Sergei Sergeevich Narovchatov

Narovchatov, Sergei Sergeevich

 

Born Oct. 3, 1919, in the city of Khvalynsk, in what is now Saratov Oblast. Soviet Russian poet. Member of the CPSU since 1943.

Narovchatov graduated from both the Moscow Institute of Philosophy, Literature, and History and from the M. Gorky Institute of Literature in 1941. He then served in the Great Patriotic War of 1941–45. In his collections of verses The Campfire (1948), Soldiers of Freedom (1952), and The Exacting Wayfarer (1963), the military theme predominates. In his later books, A Quarter of a Century (1965), Through the War (1968), and Noon (1969), the main motifs are the continuity of revolutionary and fighting traditions and philosophical musings about his own experience. Narovchatov’s lyric poetry is openly civic-minded and is marked by clarity and simplicity of style.

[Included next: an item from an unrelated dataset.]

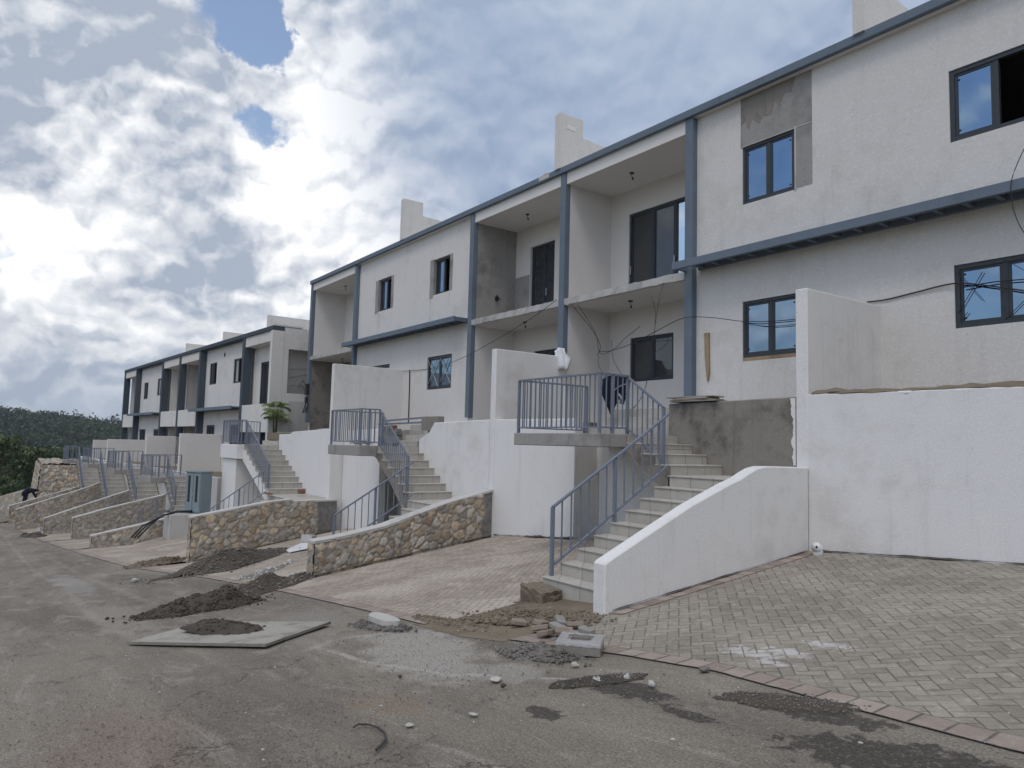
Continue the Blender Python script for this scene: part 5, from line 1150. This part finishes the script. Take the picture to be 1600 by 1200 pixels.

Narovchatov is also a literary critic. His works Uncommon Literary Criticism (1970) and Atlantis is at Your Side: Criticism, Polemics, Reflections (1972) include many of his views on classical Russian and contemporary Soviet poetry. In 1973 he published the narrative poem Vasilii Buslaev.

Narovchatov is a secretary of the Writers’ Union of the USSR and first secretary of the Moscow branch of the Writers’ Union of the RSFSR (since 1971). He has been awarded the Order of Lenin and three other orders, as well as a number of medals.

WORKS

Izbr. proizv., vols. 1–2. Moscow, 1972.

REFERENCES

Dement’ev, V. Ognennyi most: Kniga o poezii. Moscow, 1970.
Grudtsova, O. Sergei Narovchatov: Ocherk tvorchestva. Moscow, 1971.